> **Exercise requirements**
Determine the number of lines where "script" occurs and reply with that number by itself.

> **Extracted records**
--- Begin ---

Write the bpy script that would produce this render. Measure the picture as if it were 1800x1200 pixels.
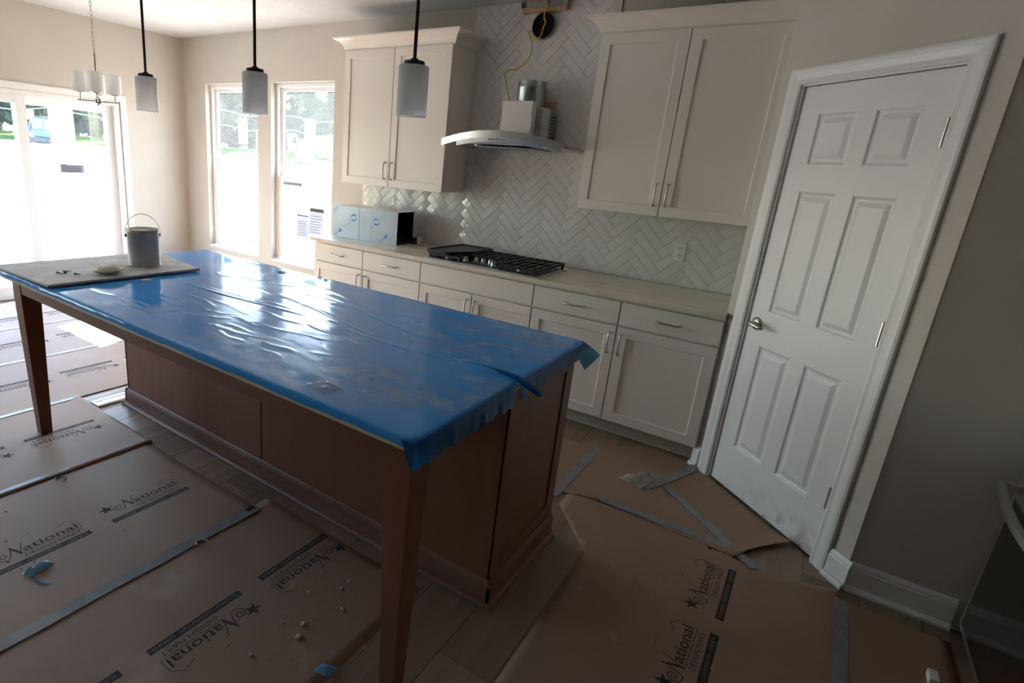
import bpy, bmesh, math, random
from math import sin, cos, pi, sqrt, radians, exp, hypot
from mathutils import Matrix, Vector

for o in list(bpy.data.objects): bpy.data.objects.remove(o, do_unlink=True)
S = bpy.context.scene
C = S.collection
R = random.Random(7)

# ------------------------------------------------------------------ camera
def look_matrix(loc, yaw, pitch, roll):
    f = Vector((sin(yaw)*cos(pitch), cos(yaw)*cos(pitch), sin(pitch)))
    r = Vector((cos(yaw), -sin(yaw), 0)); u = r.cross(f)
    r2 = r*cos(roll) + u*sin(roll); u2 = u*cos(roll) - r*sin(roll)
    m = Matrix((r2, u2, -f)).transposed().to_4x4(); m.translation = loc
    return m
cam = bpy.data.cameras.new('camera'); camo = bpy.data.objects.new('camera', cam); C.objects.link(camo)
camo.matrix_world = look_matrix(Vector((0.0192, -3.991, 1.5782)), -0.6083, -0.2882, 0.0741)
cam.sensor_width = 36; cam.lens = 986.88/1800*36
cam.shift_x = 166.06/1800; cam.shift_y = -22.76/1800
cam.clip_start = 0.02; cam.clip_end = 500
S.camera = camo

# ------------------------------------------------------------------ light
SUNV = Vector((0.31, -1.0, -1.01))
w = bpy.data.worlds.new('world'); S.world = w; w.use_nodes = True
nt = w.node_tree; bg = nt.nodes['Background']
sky = nt.nodes.new('ShaderNodeTexSky'); sky.sky_type = 'NISHITA'; sky.sun_disc = False
sky.sun_elevation = radians(44); sky.sun_rotation = radians(-17); sky.dust_density = 1.0; sky.air_density = 1.2; sky.ozone_density = 1.5
nt.links.new(sky.outputs[0], bg.inputs[0]); bg.inputs[1].default_value = .6
sl = bpy.data.lights.new('sun', 'SUN'); sl.energy = 22; sl.angle = 0.0095; sl.color = (1, .975, .94)
so = bpy.data.objects.new('sun', sl); C.objects.link(so); so.rotation_euler = SUNV.to_track_quat('-Z', 'Y').to_euler()
so.location = (-8, 12, 14)
def portal(name, loc, direction, sx, sy):
    l = bpy.data.lights.new(name, 'AREA'); l.shape = 'RECTANGLE'; l.size = sx; l.size_y = sy
    l.cycles.is_portal = True
    o = bpy.data.objects.new(name, l); C.objects.link(o); o.location = loc
    o.rotation_euler = Vector(direction).to_track_quat('-Z', 'Y').to_euler()
portal('portal_window_1', (-5.4, .13, 1.335), (0, -1, 0), .88, 1.78)
portal('portal_window_2', (-4.31, .13, 1.335), (0, -1, 0), .88, 1.78)
portal('portal_added_window_3', (-6.40, -4.85, 1.335), (1, 0, 0), .92, 1.78)
portal('portal_added_window_4', (-6.40, -3.70, 1.335), (1, 0, 0), .92, 1.78)
portal('portal_slider', (-6.40, -1.63, 1.0), (1, 0, 0), 1.9, 1.96)
S.view_settings.view_transform = 'Standard'; S.view_settings.look = 'None'
S.view_settings.gamma = 1; S.view_settings.use_curve_mapping = False
S.view_settings.exposure = 2.3

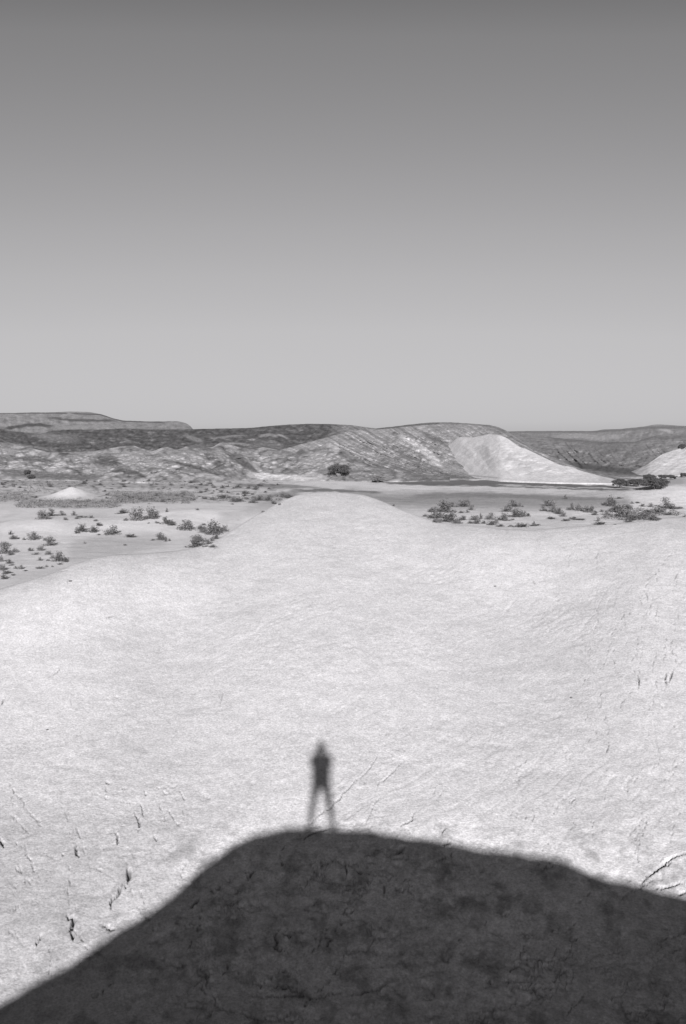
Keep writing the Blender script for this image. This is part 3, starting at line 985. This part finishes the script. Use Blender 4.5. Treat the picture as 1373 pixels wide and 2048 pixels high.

--- End ---

> **The completed task**
2